The whole theory on which a partial eviction is held to suspend the entire rent is that there can be no apportionment because the partial eviction is the wrongful act of the landlord himself and no one should be encouraged to disturb a tenant in the possession of that which, according to the policy of the law, he ought to protect and defend, and that a tenant should not be expected, at its peril, to estimate the exact amount due for partial occupancy under pain of possible further eviction through a proceeding for unlawful detainer. We believe that this theory applies equally to the present situation. It is a fundamental principle in equity that a person will not be permitted to take advantage of his own wrong. 19 Am.Jur., Equity, Section 471. It has also been held several times that forcible entry and detainer, or unlawful detainer, should not be allowed where *122that would be inequitable. See Farmer v. Pitts (Nebr. 1922) 187 N.W. 95, 24 A.L.R. 719, in which a judgment in forcible entry and detainer based on nonpayment of rent was reversed, the court stating at page 722 of 24 A.L.R.:
“The writer of this opinion cannot but be impressed with the idea, which seems to come from a reading of the record, that it was not the rent the lessor wanted, but rather a forfeiture of the lease contract. Now, the provision of the statute regarding a forcible entry and detention, as well as the provision in the lease as to the nonpayment of the rent, is for the security of such rental to the lessor, not for the purpose of giving him an undue advantage and permitting him unjustly to obtain a forfeiture of the lease.”
Also: Abrams v. Watson (1877) 59 Ala. 524, cited and quoted from in 16 A.L.R. 444; Humphrey v. Humphrey (1950) 254 Ala. 395, 48 So.2d, 424, 31 A.L.R.2d 315, and the annotations following it in A.L.R.2d.
The plaintiff-appellee by its own wrong having created this uncertainty as to what deduction should be made from the rent already paid and therefore, as to the period for which the defendant-appellant should equitably be considered to have paid, we believe the plaintiff-appellee’s right to relief through the summary procedure of unlawful detainer was barred until such time as the allowance for the partial eviction was either agreed upon or adjudicated and, if it then developed that any rent was in default, a proper notice was given in accordance with Section 1161 of the Guam Code of Civil Procedure specifying the correct amount due.

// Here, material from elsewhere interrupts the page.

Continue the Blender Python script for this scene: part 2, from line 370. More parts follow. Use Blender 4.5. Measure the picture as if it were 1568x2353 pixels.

It accordingly follows that the plaintiff-appellee was not entitled to recover possession of the property at the time it brought this action, and therefore is not entitled to recover any rent in this action for unlawful detainer.
“The primary purpose of such an action is for the recovery of the possession of the property. The recovery of rent is a mere incident *123to the main object. . . . When the main object of the action fails, the incidents fall with it.” Markham v. Fralik (1934) 2 Cal.2d, 221, 227.
This leaves the question, however, of how the monies, which have been paid into the Registry of the District Court pursuant to the order of this Court to secure the rights of the parties, should be distributed. In order to avoid circuity of action, it is believed that these should be divided in this action on the basis of the amounts due for either rent or use and occupation and the costs in this action. We have already indicated in our former opinion in Appeal Case Civil No. 13-A that, under the circumstances, the defendant-appellant has an obligation to pay, upon a quantum meruit basis, for use and occupation of such part of the premises as it retained during the period of the partial eviction. We believe, however, that this cannot equitably and fairly be held to exceed the rent stipulated in the lease, less an allowance for the partial eviction, and that for the period subsequent thereto the rent should be merely that provided in the lease, and that the defendant-appellant should be allowed its costs out of the sums deposited. The effect of the trial court’s judgment and the “order for payment” pursuant to it, which recited that it was a special order pursuant to Section 942 of the Guam Code of Civil Procedure, has been to allow the plaintiffappellee, because of the supposed forfeiture of the sublease, an increase of about eighty percent (80%) above the rent stipulated, for a considerable period following the alleged default in the rent. We consider this inequitable and that in the distribution of the funds now on hand sufficient should be allowed the defendant-appellant (in addition to the other allowances discussed herein) to counterbalance this payment in excess of the rent stipulated in the sublease so as not to allow the plaintiff-appellee to profit from its own wrong.
*124We consider that the defendant-appellant has failed to show with reasonable certainty what its damages were flowing from the partial eviction, but that even under these circumstances it is entitled, as stated above, to an allowance of nominal damages, which we fix at one dollar ($1.00) a month, for the period from July 15,1954, to December 15, 1955, or a total of seventeen dollars ($17.00), from the rent stipulated.
The judgment of the Island Court of Guam, entered May 6, 1960 in its Civil Case 13-58, is hereby set aside. The funds now held in this action in the Registry of the District Court of Guam are ordered transferred to the Registry of the Island Court of Guam and this action is remanded to the Island Court of Guam with the following instructions :—
A. To enter judgment for the defendant Fashions, Incorporated, with costs.
B. To divide the funds now in the Registry of this Court in such a manner as to allow the plaintiff, Pacific Insurance Associates, Ltd., out of all funds distributed through the Registry of the Court in this action, a total (including the $1,750.00 ordered on March 11, 1960, paid to the plaintiff pursuant to stipulation of counsel and the $6,636.28 ordered paid to the plaintiff pursuant to the judgment herein set aside) of only the amount stipulated as due for rent in the sublease in question from the time of the alleged default in payment of rent up to the time of the order making the division of the funds now on hand, less $17.00, and further less the taxable costs of the defendant Fashions, Incorporated, in this action, and then to give the balance to the defendant Fashions, Incorporated.
Due to his death, Judge Gilmartin did not take part in this opinion.